Turkish Armed Forces and Postmodern War-Management

Published in Turkish Daily News, 17 January 2008

The Turkish and international media gave wide coverage to recent Turkish excursions into and bombings of outlawed PKK targets in northern Iraq.

Most of the commentaries focused on the pros and cons of military campaigns on the fragile state of Iraq, the never-ending ‘final moves' to end PKK terror in Turkey and the rekindling of Turkish-American relations. These are in fact legitimate questions, but there is more that needs to be analyzed.

A key area that has escaped from the critical (and often clichéd) eyes of mainstream commentators in Turkey is why these campaigns have been communicated to Turkish society in the way that they have been. In this article, I want to draw attention not to the military attacks and their results or implications, but to how the Turkish Armed forces have employed and orchestrated cutting-edge public relations tactics.

Old school war-management:

In the good old days, managing societies that were engaged in wars was a lot easier. Since the primary information source was the armed forces themselves, the governments easily constructed stories of heroism, success and sacrifices performed for ‘higher ideals.' The pointless destruction, war crimes and failures could easily be left out in the dark. Society was just a spectator enjoying the unified narrative presented in movie-like news from the front lines. What mattered was that ‘we' were winning and ‘we' were ‘heroes' fighting for a ‘just' cause.

The only alternative source of information was the veterans, who had to choose to play either the ‘hero' with the hope that their sacrifices were in fact worth something, or the reclusive survivor who never spoke about war. And when those returnees refused to choose between these two sanctioned roles and dared to speak against their government's policies and the horrors of war, they were declared mentally or morally impaired and pushed out to the margins.

Thus, it was quite easy to manage one's society in the old days. All you needed to do was report as many successes and heroic stories as possible. However, with the development of independent media and easy access to the production and dissemination of photographs and videos from the front lines, the job of the governments and top generals became more difficult.

The Vietnam War was not more destructive or ‘evil' than any other war.
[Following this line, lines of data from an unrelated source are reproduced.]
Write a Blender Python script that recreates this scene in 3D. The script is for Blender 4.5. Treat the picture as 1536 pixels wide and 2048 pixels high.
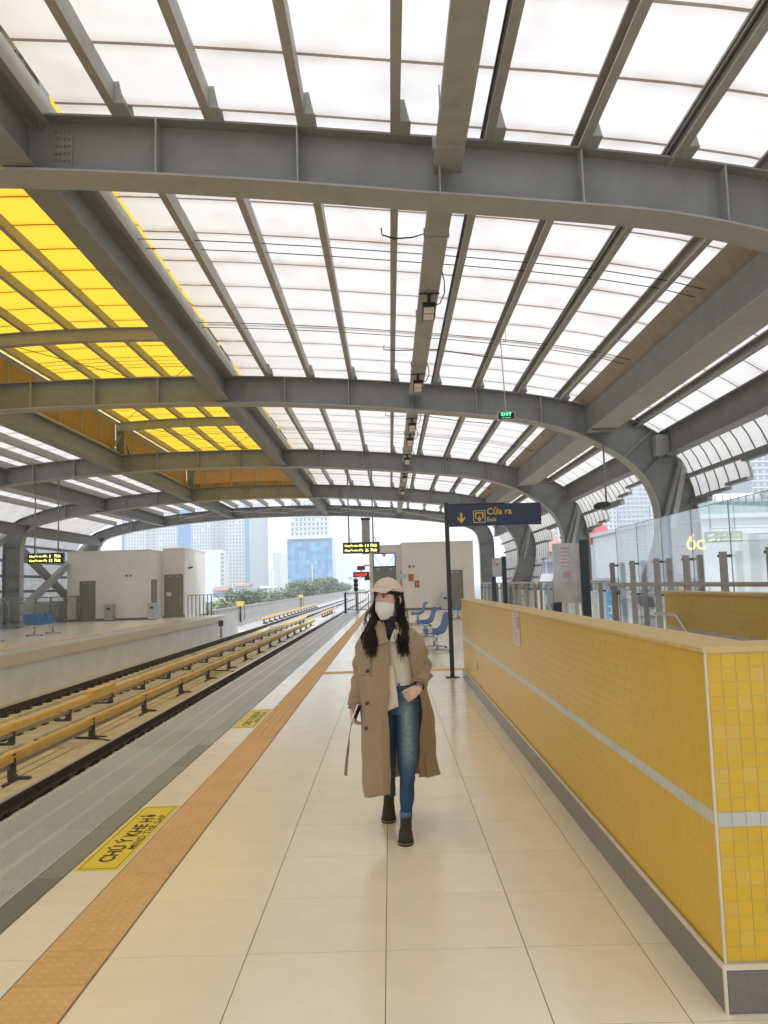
import bpy, bmesh, math, random
from mathutils import Vector, Matrix, noise
R = math.radians
rng = random.Random(7)
for o in list(bpy.data.objects):
    bpy.data.objects.remove(o, do_unlink=True)
SC = bpy.context.scene
COL = SC.collection

# ---------------------------------------------------------------- camera
F_PX, PITCH, YAW, ROLL, CAM_H = 1560.0, 0.093513, -0.0053822, 0.0295343, 1.5668
_f = Vector((math.sin(YAW) * math.cos(PITCH), math.cos(YAW) * math.cos(PITCH), math.sin(PITCH)))
_r0 = Vector((math.cos(YAW), -math.sin(YAW), 0)); _u0 = _r0.cross(_f)
_r = _r0 * math.cos(ROLL) - _u0 * math.sin(ROLL)
_u = _u0 * math.cos(ROLL) + _r0 * math.sin(ROLL)
cam = bpy.data.cameras.new('camera')
cam.sensor_fit = 'VERTICAL'; cam.sensor_height = 36.0; cam.lens = F_PX / 2048 * 36.0
cam.clip_start = 0.05; cam.clip_end = 6000
cam_o = bpy.data.objects.new('camera', cam); COL.objects.link(cam_o)
cam_o.matrix_world = Matrix(((_r.x, _u.x, -_f.x, 0), (_r.y, _u.y, -_f.y, 0), (_r.z, _u.z, -_f.z, CAM_H), (0, 0, 0, 1)))
SC.camera = cam_o

# ---------------------------------------------------------------- sky and sun
SUN_EL, SUN_AZ = R(58), R(150)
W = bpy.data.worlds.new('World'); SC.world = W; W.use_nodes = True
nt = W.node_tree; nt.nodes.clear()
sky = nt.nodes.new('ShaderNodeTexSky'); sky.sky_type = 'NISHITA'; sky.sun_disc = False
sky.sun_elevation = SUN_EL; sky.sun_rotation = SUN_AZ
sky.air_density = 1.6; sky.dust_density = 4.0; sky.ozone_density = 2.0
hs = nt.nodes.new('ShaderNodeMixRGB'); hs.blend_type = 'MIX'; hs.inputs[0].default_value = 0.72
hs.inputs[2].default_value = (7.9, 8.8, 10.0, 1)          # the even cloud layer of an overcast day
bg = nt.nodes.new('ShaderNodeBackground'); bg.inputs[1].default_value = 0.09
wo = nt.nodes.new('ShaderNodeOutputWorld')
nt.links.new(sky.outputs[0], hs.inputs[1]); nt.links.new(hs.outputs[0], bg.inputs[0]); nt.links.new(bg.outputs[0], wo.inputs[0])
sl = bpy.data.lights.new('sun', 'SUN'); sl.energy = 1.5; sl.angle = R(16); sl.color = (1.0, 0.96, 0.9)
so = bpy.data.objects.new('sun', sl); COL.objects.link(so)
_sd = Vector((math.sin(SUN_AZ) * math.cos(SUN_EL), math.cos(SUN_AZ) * math.cos(SUN_EL), math.sin(SUN_EL)))
so.rotation_euler = _sd.to_track_quat('Z', 'Y').to_euler(); so.location = _sd * 60

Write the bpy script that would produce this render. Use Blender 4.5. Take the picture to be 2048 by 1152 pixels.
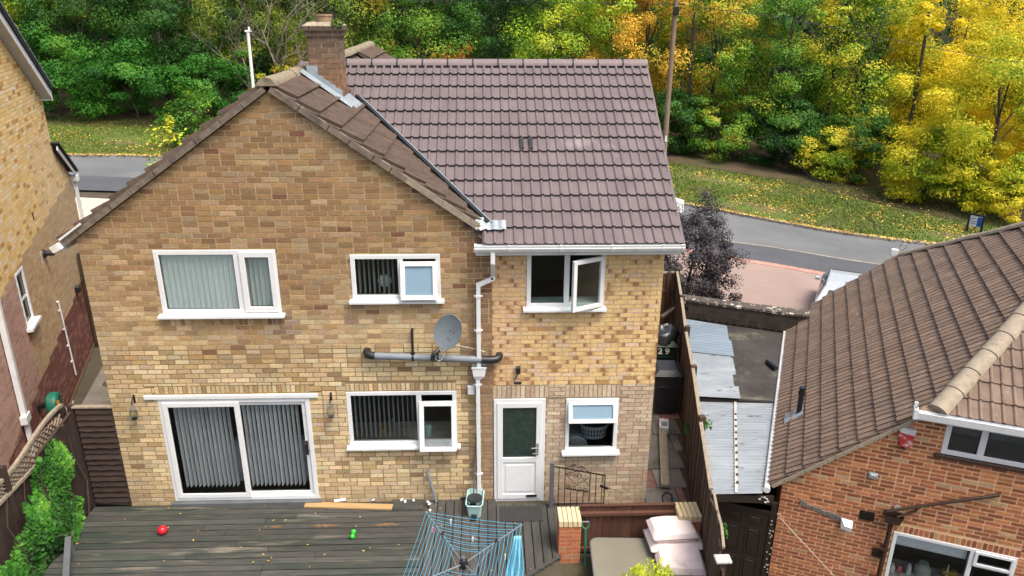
import bpy, math, random
import numpy as np
from mathutils import Vector, Matrix
for o in list(bpy.data.objects): bpy.data.objects.remove(o)
scene = bpy.context.scene
col = scene.collection
R = math.radians

# ---------------------------------------------------------------- camera, sky, sun, exposure
F, PITCH, YAW, ROLL = 1513.0, R(20.84), R(2.0), R(0.27)
CAM = Vector((0, -11.0, 8.14))
fw = Vector((math.sin(YAW)*math.cos(PITCH), math.cos(YAW)*math.cos(PITCH), -math.sin(PITCH)))
r0 = Vector((math.cos(YAW), -math.sin(YAW), 0)); u0 = r0.cross(fw)
rr = r0*math.cos(ROLL) + u0*math.sin(ROLL); uu = rr.cross(fw)
cd = bpy.data.cameras.new('camera'); cam = bpy.data.objects.new('camera', cd); col.objects.link(cam)
mw = Matrix((rr, uu, -fw)).transposed().to_4x4(); mw.translation = CAM; cam.matrix_world = mw
cd.sensor_width = 36; cd.lens = F/2048*36; cd.clip_start = 0.1; cd.clip_end = 2000
scene.camera = cam
SUN_EL, SUN_AZ = R(63), R(135)       # azimuth clockwise from +Y: behind the camera, to its right
world = bpy.data.worlds.new('World'); scene.world = world; world.use_nodes = True
wn = world.node_tree.nodes; wl = world.node_tree.links
sky = wn.new('ShaderNodeTexSky'); sky.sky_type = 'NISHITA'; sky.sun_disc = False
sky.sun_elevation = SUN_EL; sky.sun_rotation = SUN_AZ; sky.air_density = 1.0; sky.dust_density = 6.0; sky.ozone_density = 0.4
wl.new(sky.outputs[0], wn['Background'].inputs[0]); wn['Background'].inputs[1].default_value = 0.13
sl = bpy.data.lights.new('sun', 'SUN'); sl.energy = 1.7; sl.angle = R(24); sl.color = (1.0, 0.94, 0.85)
so = bpy.data.objects.new('sun', sl); col.objects.link(so)
sd = Vector((math.sin(SUN_AZ)*math.cos(SUN_EL), math.cos(SUN_AZ)*math.cos(SUN_EL), math.sin(SUN_EL)))
so.rotation_euler = sd.to_track_quat('Z', 'Y').to_euler(); so.location = (0, -20, 30)
vs = scene.view_settings; vs.view_transform = 'Standard'; vs.look = 'None'; vs.gamma = 1; vs.exposure = 1.0
vs.use_curve_mapping = False
scene.cycles.max_bounces = 8; scene.cycles.transparent_max_bounces = 16

# ---------------------------------------------------------------- helpers
rng = random.Random(7)
def hex3(h, k=1.0):
    f = lambda v: ((v/255)/12.92 if v/255 <= .04045 else ((v/255+.055)/1.055)**2.4)*k
    return tuple(f(int(h[i:i+2], 16)) for i in (0, 2, 4))
MATS = {}
def M(name, c, c2=None, rough=.8, sc=6, var=.25, bump=0.0, bsc=60, metal=0, spec=.3, attr=False, rnd=0.0,
      stretch=None, dirt=None, dirt2=None, trans=0.0, detail=6):
    """procedural material: base colour mottled by world-space noise, optional dirt patches, per-piece tint and relief"""
    m = bpy.data.materials.new(name); m.use_nodes = True; MATS[name] = m
    nt = m.node_tree; N = nt.nodes; L = nt.links; b = N['Principled BSDF']
    geo = N.new('ShaderNodeNewGeometry'); pos = geo.outputs['Position']
    if stretch:
        mp = N.new('ShaderNodeMapping'); mp.inputs['Scale'].default_value = stretch; L.new(pos, mp.inputs[0]); pos = mp.outputs[0]
    def noise(s, d=detail):
        n = N.new('ShaderNodeTexNoise'); n.inputs['Scale'].default_value = s; n.inputs['Detail'].default_value = d
        n.inputs['Roughness'].default_value = .62; L.new(pos, n.inputs['Vector']); return n.outputs[0]
    def rng_(v, a, bb, lo, hi):
        n = N.new('ShaderNodeMapRange'); n.inputs[1].default_value = a; n.inputs[2].default_value = bb
        n.inputs[3].default_value = lo; n.inputs[4].default_value = hi; L.new(v, n.inputs[0]); return n.outputs[0]
    def mix(f, a, bb, mode='MIX'):
        n = N.new('ShaderNodeMix'); n.data_type = 'RGBA'; n.blend_type = mode
        for i, v in ((0, f), (6, a), (7, bb)):
            if isinstance(v, (int, float)): n.inputs[i].default_value = v
            elif isinstance(v, tuple): n.inputs[i].default_value = (*v[:3], 1)
            else: L.new(v, n.inputs[i])
        return n.outputs[2]
    n1 = noise(sc)
    if attr:
        a = N.new('ShaderNodeAttribute'); a.attribute_name = 'Col'
        f = rng_(n1, .3, .7, 1-var, 1+var); c_ = mix(1.0, a.outputs[0], f, 'MULTIPLY')
    else:
        c2 = c2 or tuple(v*(1-var*1.6) for v in c)
        c_ = mix(rng_(n1, .32, .68, 0, 1), c, c2)
    for d in (dirt, dirt2):
        if d: c_ = mix(rng_(noise(d[1]), d[2], d[3], 0, d[4] if len(d) > 4 else 1), c_, d[0])
    if rnd:
        oi = N.new('ShaderNodeObjectInfo'); ad = N.new('ShaderNodeMath'); ad.operation = 'ADD'
        L.new(oi.outputs['Random'], ad.inputs[0]); L.new(geo.outputs['Random Per Island'], ad.inputs[1])
        fr = N.new('ShaderNodeMath'); fr.operation = 'FRACT'; L.new(ad.outputs[0], fr.inputs[0])
        c_ = mix(1.0, c_, rng_(fr.outputs[0], 0, 1, 1-rnd, 1+rnd), 'MULTIPLY')
    L.new(c_, b.inputs['Base Color'])
    b.inputs['Roughness'].default_value = rough; b.inputs['Metallic'].default_value = metal
    b.inputs['Specular IOR Level'].default_value = spec
    if trans: b.inputs['Transmission Weight'].default_value = trans
    if bump:
        bn = N.new('ShaderNodeBump'); bn.inputs['Strength'].default_value = bump; bn.inputs['Distance'].default_value = .01
        L.new(noise(bsc, 4), bn.inputs['Height']); L.new(bn.outputs[0], b.inputs['Normal'])
    return m
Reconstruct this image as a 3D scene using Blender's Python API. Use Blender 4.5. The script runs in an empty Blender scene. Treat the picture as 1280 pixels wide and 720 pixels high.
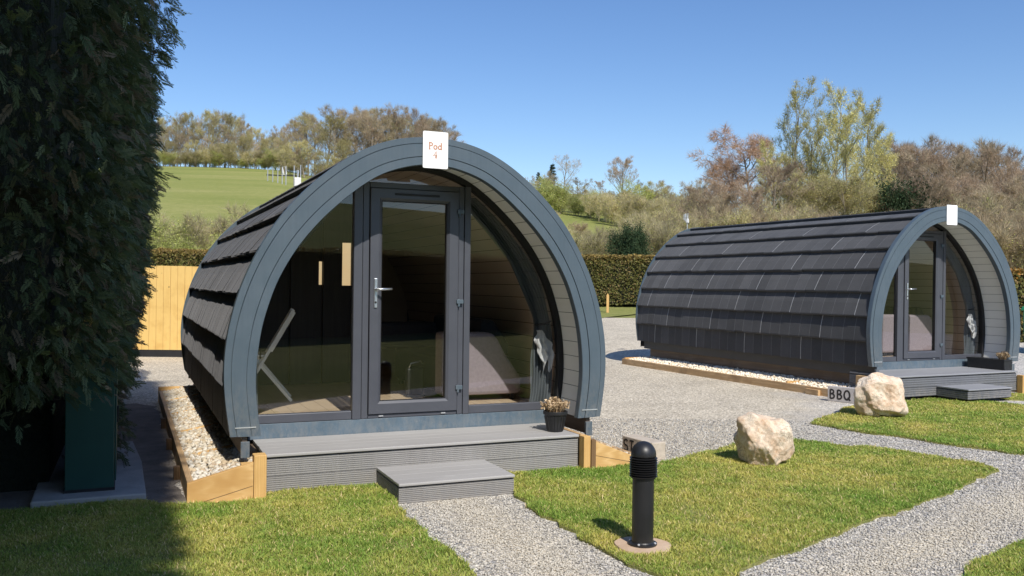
import bpy, bmesh, math, random
import numpy as np
from mathutils import Vector, Matrix
R = math.radians
rng = np.random.default_rng(7)
random.seed(7)
sc = bpy.context.scene
COL = sc.collection

# ------------------------------------------------------------------ helpers
def link(o, parent=None):
    COL.objects.link(o)
    if parent is not None:
        o.parent = parent
    return o

def tag(o, label=None, cat=None, group=None, kind=None):
    if label: o['label'] = label
    if cat: o['category'] = cat
    if group: o['group'] = group
    if kind: o['kind'] = kind
    return o

def empty(name, loc=(0, 0, 0), rz=0.0):
    o = bpy.data.objects.new(name, None)
    o.location = loc
    o.rotation_euler = (0, 0, rz)
    o.empty_display_size = 0.2
    return link(o)

class MB:
    """collects verts and faces for one mesh"""
    def __init__(s): s.v = []; s.f = []
    def add(s, vs, fs):
        b = len(s.v); s.v += [tuple(p) for p in vs]; s.f += [tuple(b + i for i in q) for q in fs]
    def box(s, x0, x1, y0, y1, z0, z1):
        s.add([(x0,y0,z0),(x1,y0,z0),(x1,y1,z0),(x0,y1,z0),(x0,y0,z1),(x1,y0,z1),(x1,y1,z1),(x0,y1,z1)],
              [(3,2,1,0),(4,5,6,7),(0,1,5,4),(1,2,6,5),(2,3,7,6),(3,0,4,7)])
    def prism(s, pts, axis, a, b):
        """extrude a polygon (list of 2d) along axis from a to b"""
        n = len(pts)
        def P(p, t):
            return {0:(t,p[0],p[1]), 1:(p[0],t,p[1]), 2:(p[0],p[1],t)}[axis]
        vs = [P(p, a) for p in pts] + [P(p, b) for p in pts]
        fs = [tuple(range(n))[::-1], tuple(range(n, 2*n))] + [(i, (i+1) % n, n + (i+1) % n, n + i) for i in range(n)]
        s.add(vs, fs)
    def bar(s, p, q, w, h=None, up=(0,0,1)):
        h = h or w
        p = Vector(p); q = Vector(q); d = (q - p).normalized(); u = Vector(up)
        if abs(d.dot(u)) > .98: u = Vector((0,1,0))
        a = d.cross(u).normalized() * w/2; b = a.cross(d).normalized() * h/2
        vs = [p-a-b, p+a-b, p+a+b, p-a+b, q-a-b, q+a-b, q+a+b, q-a+b]
        s.add(vs, [(3,2,1,0),(4,5,6,7),(0,1,5,4),(1,2,6,5),(2,3,7,6),(3,0,4,7)])
    def tube(s, pts, r, n=10, cap=True):
        pts = [Vector(p) for p in pts]; m = len(pts); vs = []
        rr = r if isinstance(r, (list, tuple)) else [r]*m
        for i, p in enumerate(pts):
            d = (pts[min(i+1, m-1)] - pts[max(i-1, 0)]).normalized()
            u = Vector((0,0,1)) if abs(d.z) < .95 else Vector((1,0,0))
            a = d.cross(u).normalized(); b = a.cross(d).normalized()
            for k in range(n):
                t = 2*math.pi*k/n
                vs.append(p + (a*math.cos(t) + b*math.sin(t))*rr[i])
        fs = [(i*n+k, i*n+(k+1)%n, (i+1)*n+(k+1)%n, (i+1)*n+k) for i in range(m-1) for k in range(n)]
        if cap: fs += [tuple(range(n))[::-1], tuple((m-1)*n+k for k in range(n))]
        s.add(vs, fs)
    def lathe(s, prof, n=32, c=(0,0)):
        vs = [(c[0]+r*math.cos(2*math.pi*k/n), c[1]+r*math.sin(2*math.pi*k/n), z) for r, z in prof for k in range(n)]
        m = len(prof)
        fs = [(i*n+k, i*n+(k+1)%n, (i+1)*n+(k+1)%n, (i+1)*n+k) for i in range(m-1) for k in range(n)]
        fs += [tuple(range(n))[::-1], tuple((m-1)*n+k for k in range(n))]
        s.add(vs, fs)
    def grid(s, rows):
        """rows: list of equal-length lists of points"""
        n = len(rows[0]); b = len(s.v)
        for r in rows: s.v += [tuple(p) for p in r]
        for i in range(len(rows)-1):
            for k in range(n-1):
                s.f.append((b+i*n+k, b+i*n+k+1, b+(i+1)*n+k+1, b+(i+1)*n+k))
    def build(s, name, m, parent=None, bevel=0, smooth=False, loc=None, recalc=True):
        me = bpy.data.meshes.new(name)
        me.from_pydata(s.v, [], s.f)
        if recalc:
            bm = bmesh.new(); bm.from_mesh(me)
            bmesh.ops.recalc_face_normals(bm, faces=bm.faces); bm.to_mesh(me); bm.free()
        me.materials.append(m)
        if smooth: me.polygons.foreach_set('use_smooth', [True]*len(me.polygons))
        o = bpy.data.objects.new(name, me)
        if loc is not None: o.location = loc
        link(o, parent)
        if bevel:
            b = o.modifiers.new('bevel', 'BEVEL'); b.width = bevel; b.segments = 2; b.limit_method = 'ANGLE'; b.angle_limit = R(40)
        return o

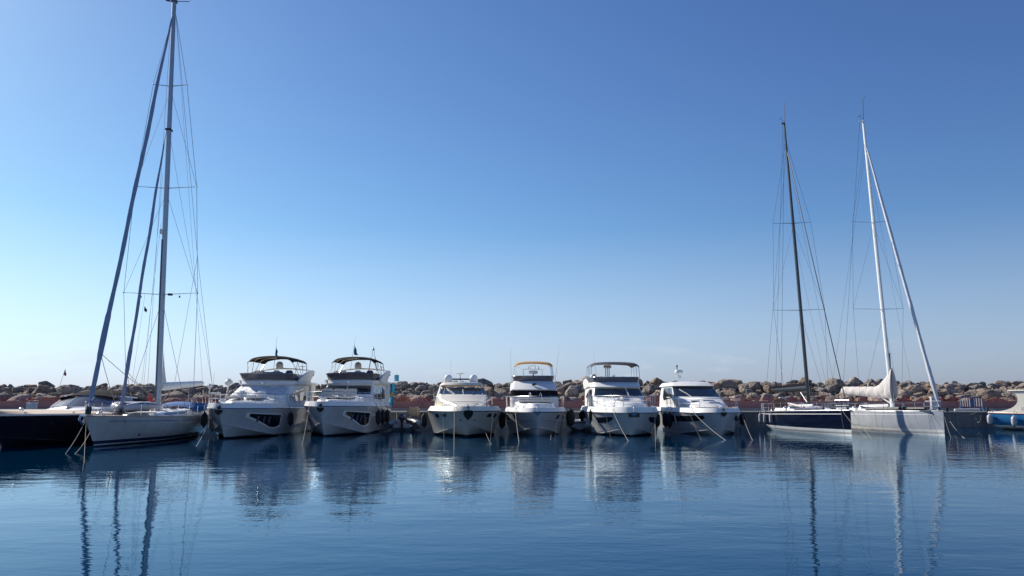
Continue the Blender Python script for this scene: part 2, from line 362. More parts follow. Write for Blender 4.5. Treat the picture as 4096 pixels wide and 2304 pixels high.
for i, (x, y, z, w, r_) in enumerate(rk):
    me = RM[random.randrange(24)]
    sc = (w*random.uniform(1.0, 1.3), w*random.uniform(.9, 1.15), w*random.uniform(.85, 1.1))
    rot = (random.uniform(-.35, .35), random.uniform(-.35, .35), random.uniform(0, 2*PI))
    if i < 300:
        o = bpy.data.objects.new('boulder', me); col.objects.link(o); o.location = (x, y, z); o.rotation_euler = rot; o.scale = sc
        zn = next(d for lim, d in zones if x*65/y < lim)
        sz = 'large' if w > .88 else ('middling' if w > .70 else 'small'); cl_ = ('tan', 'grey', 'ochre')[RM.index(me) % 3]
        named.setdefault('%s %s %s boulder|behind the %s' % (sz, cl_, rows[r_], zn), []).append(o)
    else:
        from mathutils import Euler
        Mx = Matrix.Translation((x, y, z)) @ Euler(rot).to_matrix().to_4x4() @ Matrix.Diagonal((*sc, 1))
        extra.add([Mx @ v.co for v in me.vertices], [tuple(p.vertices) for p in me.polygons])
ORD = ['leftmost', 'second from left', 'third from left', 'fourth from left', 'fifth from left', 'sixth from left', 'seventh from left', 'eighth from left']
for k_, os_ in named.items():
    a_, b_ = k_.split('|'); os_.sort(key=lambda q: q.location.x/q.location.y)
    for n_, o in enumerate(os_): tag(o, ('%s of the %ss %s' % (ORD[n_], a_, b_)) if len(os_) > 1 else 'the only %s %s' % (a_, b_), 'boulder', 'boulders of the breakwater')
o = extra.build('boulders', M['rock1'], ang=30); tag(o, 'tumbled boulders filling the ends of the breakwater', 'boulders', kind='stuff')
# small broken stone between the boulders
fill = MB()
for i in range(1300):
    x = random.uniform(-54, 55); t = random.random(); s_ = random.uniform(.22, .5)
    p = Vector((x, QY+6.2+t*8.0, lerp(1.5, crest(x)-.3, t)))
    q = Euler((random.random()*6, random.random()*6, random.random()*6)).to_matrix() if i else Matrix.Identity(3)
    fill.box(p, (s_*1.3, s_, s_*.8), rot=q, taper=.75)
o = fill.build('rubble', M['rock0'], smooth=False); tag(o, 'small broken stones packed between the big boulders', 'rubble', kind='stuff')
core = MB().grid(lambda u, v: (u, QY+5.6+v*9+noise.noise(Vector((u*.5, v*9, 0)))*.3, lerp(1.1, crest(u)-.42, v)+noise.noise(Vector((u*.7, v*6, 4)))*.3), lin(-95, 95, 190), lin(0, 1, 10))
core.add([(-95, QY+14.6, 3), (95, QY+14.6, 3), (95, QY+24, -1), (-95, QY+24, -1)], [(0, 1, 2, 3)])
o = core.build('terrain', M['rock1']); tag(o, None, kind='structure')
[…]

In fact, the 20th century had seen bigger and more fatal wars. Yet, for the first time we were able to see the reality of war right in our living rooms, often contradicting the official euphemisms and stories presented to us. This meant that it was becoming a lot more difficult to lead us into collective hypnosis.

A single image of a young girl, Kim Phuc, screaming with pain from her burns and running away naked from a napalm bombing with a bunch of kids, became a turning point for war opposition. It muted all stories of military success and the idea that the war was being fought for noble causes. Though this signaled the end of traditional war-management, it only resulted in more sophisticated strategies. The new strategy, which was first applied during the Desert Storm campaign, uses the same tool that ended the old strategies.

New generation war-management:

If independent media taught us to mistrust the official narratives and cheap heroisms, it also led us to a fixation on the image and visual stimulation. If the previous problem was lack of information and its boring officialdom, our new problem is information overload and its erotic powers.

In order to compete with other producers for our decreasing attention spans, TV reporting has reduced the content of the information to minimal while maximizing its visual and musical effects. As the minimum amount of information is added on to amazing views of fighter jets, attractive uniforms and ‘cool' war toys, the war becomes a ‘thrill.' The shock-and-awe tactics create a sense of ‘awe' of human technology and its precision. The individual becomes fixed on sexy images at the expense of reality.

The news of bombing is presented with black and white videos supplied by the Air Force, which shows war more like an unreal video game. The more the dose of visual stimulation is increased, the more societies fall into rapture and intellectual numbness. Since we are more focused on the airplane, we have no perception of where the bombs fall, or moreover, of the deaths of the human beings underneath them. The U.S. has employed this style of perception management in its controversial campaigns in Iraq and Afghanistan with great success.

It appears that the Turkish Armed Forces have learned more from the U.S. than intelligence and F-16 production. All throughout the north Iraq campaigns, top generals and government officials spoke endlessly about our newly acquired spy, night flight and bombing technologies. Newspapers presented the most attractive military pictures along with details of each bomb dropped and how our pilots are trained. TV channels showed videos of the bombings and real-life satellite images of the camps.

It has indeed been a successful example of war-management. Turkish society has faced minimum ethical dilemmas and found much pride and stimulation in our brand new military toys.